For instance, the following affidavit, dated January 2003 (and which looks very much like blogger information that was passed around the internet shortly after the crash), is being listed as one of the “articles of evidence” in recent FOIA suits pressed by Captain Ray Lahr against the National Transportation Safety Board: This document states he viewed “radar tapes” and took part in “phone conversations” which convinced him Flight 800 was a victim of friendly fire, and that he later passed on this information to Pierre Salinger (Note such anomalies as the doubling of every statement in the affidavit, the second half being a reworded version of the first half).

Elaine Scarry, in a number of articles in the New York Review of Books, has raised the possibility of electromagnetic interference being responsible for the accident.
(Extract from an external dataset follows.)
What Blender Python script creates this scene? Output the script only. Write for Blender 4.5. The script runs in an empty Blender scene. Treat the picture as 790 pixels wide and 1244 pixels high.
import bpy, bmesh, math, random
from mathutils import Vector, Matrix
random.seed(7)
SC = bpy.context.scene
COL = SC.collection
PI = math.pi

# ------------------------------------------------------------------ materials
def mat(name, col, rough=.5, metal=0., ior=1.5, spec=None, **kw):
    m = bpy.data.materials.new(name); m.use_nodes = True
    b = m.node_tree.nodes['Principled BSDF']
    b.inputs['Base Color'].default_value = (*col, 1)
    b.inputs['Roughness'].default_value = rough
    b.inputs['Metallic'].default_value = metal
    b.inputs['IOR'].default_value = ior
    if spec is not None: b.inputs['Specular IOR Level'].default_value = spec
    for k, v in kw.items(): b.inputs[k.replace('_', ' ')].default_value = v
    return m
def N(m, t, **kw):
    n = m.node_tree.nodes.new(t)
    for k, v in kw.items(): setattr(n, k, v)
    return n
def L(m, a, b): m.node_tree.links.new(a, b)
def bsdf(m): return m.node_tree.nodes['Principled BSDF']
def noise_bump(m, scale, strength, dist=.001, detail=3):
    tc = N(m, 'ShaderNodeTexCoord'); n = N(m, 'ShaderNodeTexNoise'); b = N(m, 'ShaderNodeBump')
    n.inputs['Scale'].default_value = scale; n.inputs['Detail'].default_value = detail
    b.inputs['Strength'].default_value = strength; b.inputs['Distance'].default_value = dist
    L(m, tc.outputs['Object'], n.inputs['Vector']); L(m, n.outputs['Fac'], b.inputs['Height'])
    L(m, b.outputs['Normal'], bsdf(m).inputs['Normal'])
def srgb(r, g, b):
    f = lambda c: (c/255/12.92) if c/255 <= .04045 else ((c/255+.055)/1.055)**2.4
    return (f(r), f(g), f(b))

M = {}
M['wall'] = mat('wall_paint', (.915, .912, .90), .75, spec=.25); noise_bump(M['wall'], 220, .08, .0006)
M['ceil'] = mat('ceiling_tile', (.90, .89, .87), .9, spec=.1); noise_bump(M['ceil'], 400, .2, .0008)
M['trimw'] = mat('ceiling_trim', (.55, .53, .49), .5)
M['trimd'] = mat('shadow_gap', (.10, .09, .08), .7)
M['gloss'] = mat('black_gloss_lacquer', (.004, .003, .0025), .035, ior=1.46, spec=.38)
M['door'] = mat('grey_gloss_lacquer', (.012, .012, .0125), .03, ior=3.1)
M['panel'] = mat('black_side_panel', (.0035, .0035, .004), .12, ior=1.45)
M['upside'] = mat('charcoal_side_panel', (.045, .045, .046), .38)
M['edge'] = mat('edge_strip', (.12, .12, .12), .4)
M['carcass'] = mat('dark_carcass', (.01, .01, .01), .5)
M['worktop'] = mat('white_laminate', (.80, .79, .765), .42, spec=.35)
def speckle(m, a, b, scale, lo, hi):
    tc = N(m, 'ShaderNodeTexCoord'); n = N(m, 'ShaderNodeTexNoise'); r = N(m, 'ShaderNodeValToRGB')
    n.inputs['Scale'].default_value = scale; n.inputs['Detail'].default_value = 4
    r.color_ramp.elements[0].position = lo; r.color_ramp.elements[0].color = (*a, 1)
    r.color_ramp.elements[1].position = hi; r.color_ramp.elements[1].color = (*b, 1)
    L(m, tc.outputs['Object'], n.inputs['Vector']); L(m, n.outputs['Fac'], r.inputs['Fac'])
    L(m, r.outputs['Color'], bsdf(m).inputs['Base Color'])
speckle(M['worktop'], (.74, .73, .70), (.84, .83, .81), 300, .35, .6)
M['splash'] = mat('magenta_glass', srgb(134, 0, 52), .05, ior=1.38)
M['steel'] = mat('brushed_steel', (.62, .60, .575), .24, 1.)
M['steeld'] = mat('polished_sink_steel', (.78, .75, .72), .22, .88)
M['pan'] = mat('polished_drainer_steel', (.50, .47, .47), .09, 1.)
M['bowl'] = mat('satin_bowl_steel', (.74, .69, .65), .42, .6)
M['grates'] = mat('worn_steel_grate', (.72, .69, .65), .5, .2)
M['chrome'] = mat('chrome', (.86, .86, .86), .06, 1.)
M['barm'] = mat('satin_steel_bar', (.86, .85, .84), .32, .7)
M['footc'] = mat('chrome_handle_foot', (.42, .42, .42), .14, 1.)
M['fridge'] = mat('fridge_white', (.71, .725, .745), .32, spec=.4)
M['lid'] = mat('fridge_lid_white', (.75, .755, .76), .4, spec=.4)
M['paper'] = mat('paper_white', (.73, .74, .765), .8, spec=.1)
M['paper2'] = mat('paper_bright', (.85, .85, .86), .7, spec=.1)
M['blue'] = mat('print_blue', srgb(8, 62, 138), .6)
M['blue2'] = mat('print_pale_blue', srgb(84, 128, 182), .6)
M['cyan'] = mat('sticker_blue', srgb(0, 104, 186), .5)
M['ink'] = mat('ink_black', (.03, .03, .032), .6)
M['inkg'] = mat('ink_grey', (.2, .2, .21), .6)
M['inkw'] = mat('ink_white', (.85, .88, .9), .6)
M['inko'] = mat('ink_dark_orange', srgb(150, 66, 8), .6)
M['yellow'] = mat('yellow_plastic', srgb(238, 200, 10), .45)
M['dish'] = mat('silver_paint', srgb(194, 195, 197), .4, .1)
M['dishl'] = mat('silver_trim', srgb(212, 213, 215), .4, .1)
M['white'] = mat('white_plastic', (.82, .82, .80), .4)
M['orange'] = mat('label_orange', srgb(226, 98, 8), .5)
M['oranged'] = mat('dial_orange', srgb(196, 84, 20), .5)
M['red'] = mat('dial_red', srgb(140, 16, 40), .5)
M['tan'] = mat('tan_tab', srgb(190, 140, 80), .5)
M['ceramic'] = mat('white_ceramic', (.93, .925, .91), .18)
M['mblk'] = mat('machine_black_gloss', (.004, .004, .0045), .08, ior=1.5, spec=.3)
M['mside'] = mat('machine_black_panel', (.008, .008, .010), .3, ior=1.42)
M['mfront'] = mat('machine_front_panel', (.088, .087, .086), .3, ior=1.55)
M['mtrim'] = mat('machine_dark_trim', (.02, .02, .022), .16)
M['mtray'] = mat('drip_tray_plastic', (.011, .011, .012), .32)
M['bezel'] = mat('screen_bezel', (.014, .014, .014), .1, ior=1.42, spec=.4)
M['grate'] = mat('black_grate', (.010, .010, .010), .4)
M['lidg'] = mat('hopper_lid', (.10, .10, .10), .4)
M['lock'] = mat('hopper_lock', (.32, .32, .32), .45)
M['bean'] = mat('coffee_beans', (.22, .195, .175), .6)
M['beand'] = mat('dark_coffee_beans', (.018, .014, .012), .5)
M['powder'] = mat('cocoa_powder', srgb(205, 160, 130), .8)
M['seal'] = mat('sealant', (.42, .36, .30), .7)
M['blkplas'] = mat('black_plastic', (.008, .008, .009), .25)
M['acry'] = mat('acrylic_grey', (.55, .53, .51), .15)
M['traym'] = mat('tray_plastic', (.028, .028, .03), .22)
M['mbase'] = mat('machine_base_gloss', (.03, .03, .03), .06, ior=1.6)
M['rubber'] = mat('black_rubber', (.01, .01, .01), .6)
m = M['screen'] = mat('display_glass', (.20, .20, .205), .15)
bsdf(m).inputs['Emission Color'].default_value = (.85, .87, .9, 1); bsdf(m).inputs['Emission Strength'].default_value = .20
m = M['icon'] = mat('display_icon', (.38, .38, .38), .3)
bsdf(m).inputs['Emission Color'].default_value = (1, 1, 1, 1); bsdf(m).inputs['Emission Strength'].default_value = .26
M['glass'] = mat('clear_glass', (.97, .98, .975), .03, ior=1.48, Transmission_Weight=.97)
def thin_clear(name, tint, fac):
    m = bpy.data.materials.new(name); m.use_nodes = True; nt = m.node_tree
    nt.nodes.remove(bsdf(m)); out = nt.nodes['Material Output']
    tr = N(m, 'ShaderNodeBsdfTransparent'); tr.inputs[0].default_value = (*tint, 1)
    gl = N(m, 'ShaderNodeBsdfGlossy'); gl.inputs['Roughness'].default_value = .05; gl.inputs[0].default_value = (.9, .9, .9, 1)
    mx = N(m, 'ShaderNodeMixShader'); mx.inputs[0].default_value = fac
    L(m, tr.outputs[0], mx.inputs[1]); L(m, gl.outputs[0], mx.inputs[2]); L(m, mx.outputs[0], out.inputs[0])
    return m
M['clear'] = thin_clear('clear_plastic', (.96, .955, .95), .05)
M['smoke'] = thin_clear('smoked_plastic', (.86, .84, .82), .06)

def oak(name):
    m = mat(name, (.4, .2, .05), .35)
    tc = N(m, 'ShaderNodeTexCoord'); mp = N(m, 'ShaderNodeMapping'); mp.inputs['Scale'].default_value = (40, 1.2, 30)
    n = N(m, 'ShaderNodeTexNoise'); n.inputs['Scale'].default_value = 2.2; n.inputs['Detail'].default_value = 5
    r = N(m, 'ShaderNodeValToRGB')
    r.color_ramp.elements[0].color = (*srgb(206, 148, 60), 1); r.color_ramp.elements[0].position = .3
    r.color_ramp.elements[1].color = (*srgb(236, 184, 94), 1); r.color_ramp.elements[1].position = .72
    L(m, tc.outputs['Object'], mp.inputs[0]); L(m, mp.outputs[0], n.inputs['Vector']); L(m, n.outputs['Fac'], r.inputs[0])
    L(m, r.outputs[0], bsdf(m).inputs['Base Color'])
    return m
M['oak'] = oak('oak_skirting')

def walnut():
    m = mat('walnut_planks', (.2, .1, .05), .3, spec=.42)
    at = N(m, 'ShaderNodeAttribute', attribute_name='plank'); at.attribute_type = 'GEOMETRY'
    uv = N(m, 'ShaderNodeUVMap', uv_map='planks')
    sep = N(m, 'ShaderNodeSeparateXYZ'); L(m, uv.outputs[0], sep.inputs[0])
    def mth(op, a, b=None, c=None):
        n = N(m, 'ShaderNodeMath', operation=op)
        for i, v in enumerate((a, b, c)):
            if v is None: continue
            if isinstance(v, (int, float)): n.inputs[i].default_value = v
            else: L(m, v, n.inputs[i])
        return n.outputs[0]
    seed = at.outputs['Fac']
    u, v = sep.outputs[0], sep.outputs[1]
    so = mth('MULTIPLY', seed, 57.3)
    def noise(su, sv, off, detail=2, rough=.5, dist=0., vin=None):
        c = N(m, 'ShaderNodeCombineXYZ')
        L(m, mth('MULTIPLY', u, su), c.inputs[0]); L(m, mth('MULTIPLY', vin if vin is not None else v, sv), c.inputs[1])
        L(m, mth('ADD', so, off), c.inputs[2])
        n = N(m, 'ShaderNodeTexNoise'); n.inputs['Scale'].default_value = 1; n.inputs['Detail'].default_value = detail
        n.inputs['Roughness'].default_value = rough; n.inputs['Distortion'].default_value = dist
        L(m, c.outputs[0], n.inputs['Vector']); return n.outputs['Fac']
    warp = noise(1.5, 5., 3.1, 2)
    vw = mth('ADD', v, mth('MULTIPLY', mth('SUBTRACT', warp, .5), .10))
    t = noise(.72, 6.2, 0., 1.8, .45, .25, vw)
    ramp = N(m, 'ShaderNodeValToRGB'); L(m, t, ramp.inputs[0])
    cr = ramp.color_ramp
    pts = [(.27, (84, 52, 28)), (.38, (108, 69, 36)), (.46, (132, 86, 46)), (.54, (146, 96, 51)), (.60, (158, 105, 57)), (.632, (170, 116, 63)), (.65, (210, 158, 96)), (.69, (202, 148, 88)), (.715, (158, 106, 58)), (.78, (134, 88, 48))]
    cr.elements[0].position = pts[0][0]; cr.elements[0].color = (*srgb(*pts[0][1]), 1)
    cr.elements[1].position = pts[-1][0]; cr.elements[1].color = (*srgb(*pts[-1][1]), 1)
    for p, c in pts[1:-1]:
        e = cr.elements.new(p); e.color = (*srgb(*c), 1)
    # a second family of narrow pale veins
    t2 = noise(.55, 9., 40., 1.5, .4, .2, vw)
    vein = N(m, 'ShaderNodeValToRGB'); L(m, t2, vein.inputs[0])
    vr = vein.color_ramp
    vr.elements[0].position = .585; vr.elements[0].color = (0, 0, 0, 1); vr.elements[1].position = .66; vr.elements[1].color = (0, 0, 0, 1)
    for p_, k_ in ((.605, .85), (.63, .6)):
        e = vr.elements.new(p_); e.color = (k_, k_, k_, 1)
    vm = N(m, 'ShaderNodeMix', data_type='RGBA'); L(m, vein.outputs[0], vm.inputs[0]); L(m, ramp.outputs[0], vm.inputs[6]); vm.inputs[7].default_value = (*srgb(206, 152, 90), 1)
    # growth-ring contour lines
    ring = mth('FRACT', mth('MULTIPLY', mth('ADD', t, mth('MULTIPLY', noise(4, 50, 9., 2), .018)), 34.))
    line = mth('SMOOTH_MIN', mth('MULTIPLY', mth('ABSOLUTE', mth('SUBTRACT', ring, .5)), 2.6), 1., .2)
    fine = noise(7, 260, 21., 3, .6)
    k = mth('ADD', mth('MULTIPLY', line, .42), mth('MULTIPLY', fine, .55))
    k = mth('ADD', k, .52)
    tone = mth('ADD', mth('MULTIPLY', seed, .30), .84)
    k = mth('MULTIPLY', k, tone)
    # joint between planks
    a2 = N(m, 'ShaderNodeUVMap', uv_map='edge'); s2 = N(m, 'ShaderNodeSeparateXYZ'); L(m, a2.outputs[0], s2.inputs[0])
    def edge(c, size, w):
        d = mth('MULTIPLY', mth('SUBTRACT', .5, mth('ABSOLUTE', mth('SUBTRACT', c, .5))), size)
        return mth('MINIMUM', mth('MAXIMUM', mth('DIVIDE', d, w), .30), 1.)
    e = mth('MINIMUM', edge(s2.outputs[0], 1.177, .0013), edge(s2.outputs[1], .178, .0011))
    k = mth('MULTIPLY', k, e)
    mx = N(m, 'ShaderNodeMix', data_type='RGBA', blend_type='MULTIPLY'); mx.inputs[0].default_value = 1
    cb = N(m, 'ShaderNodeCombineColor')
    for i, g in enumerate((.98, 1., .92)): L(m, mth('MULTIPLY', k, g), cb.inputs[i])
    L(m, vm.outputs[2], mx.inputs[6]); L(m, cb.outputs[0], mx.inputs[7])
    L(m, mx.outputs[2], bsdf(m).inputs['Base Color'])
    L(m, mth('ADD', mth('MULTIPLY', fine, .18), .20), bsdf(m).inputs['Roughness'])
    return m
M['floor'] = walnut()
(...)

It has also been suggested that an electronic death ray developed by the brilliant Nicholas Tesla and utilized by a mysterious group calling itself the Hidden Hand brought down the plane in furtherance of a plan that no one seems to know about. The Hidden Hand was supposed to have  detonated an atomic bomb over Houston, Texas on Christmas Day of 2004 but apparently was unsuccessful as Houston, unfortunately, is still intact.

A number of strange “alternate theories” surrounding TWA 800 relied on so-called eye witness accounts as collected by the FBI. However, very few of the witnesses were within five miles (8 km) of TWA 800 at the time of the accident, according to a witness map provided by the NTSB. The vast majority of the witnesses were too far away from the accident scene to discern any significant details, and some witnesses describe events that are well beyond the visual acuity of humans

Ex- CBS Investigator Kristina Borjesson, (email: FKLB@aol.com) and co-workers (including Oliver Stone) were on a documentary project for ABC, until it was aborted. Ms. Borjesson’s “documentary” involved the scores of the usual “eyewitnesses” who were desperate for their fifteen minutes of fame and who claimed they saw “something streaking from the ocean toward the plane.” This documentary was for a show, Declassified, that was being produced by Oliver Stone and slated to air on ABC. But the Stone connection grew controversial, and ABC canceled the program. CBS also immediately dissociated itself from Ms. Borjesson. Josh Howard, a senior producer at 60 Minutes, said, “Her official relationship with CBS ended before she pitched that story. (About mythic ‘rocket fuel’ being found on a strip of cloth alleged to have come from one of the passenger seats on Flight 800) She had maybe a month to go on her contract. She was anxiously looking around for other projects to prolong her employment.”

The 800 flight number was retired and replaced with flight 924 after the crash, although TWA continued to operate flights between New York and Paris. In Spring 2001, TWA merged with American Airlines. Of the exposers of the Real Truth, throughly discredited Pierre Salinger has since died and Ms Borjesson has slipped into professional oblivion, along with many others.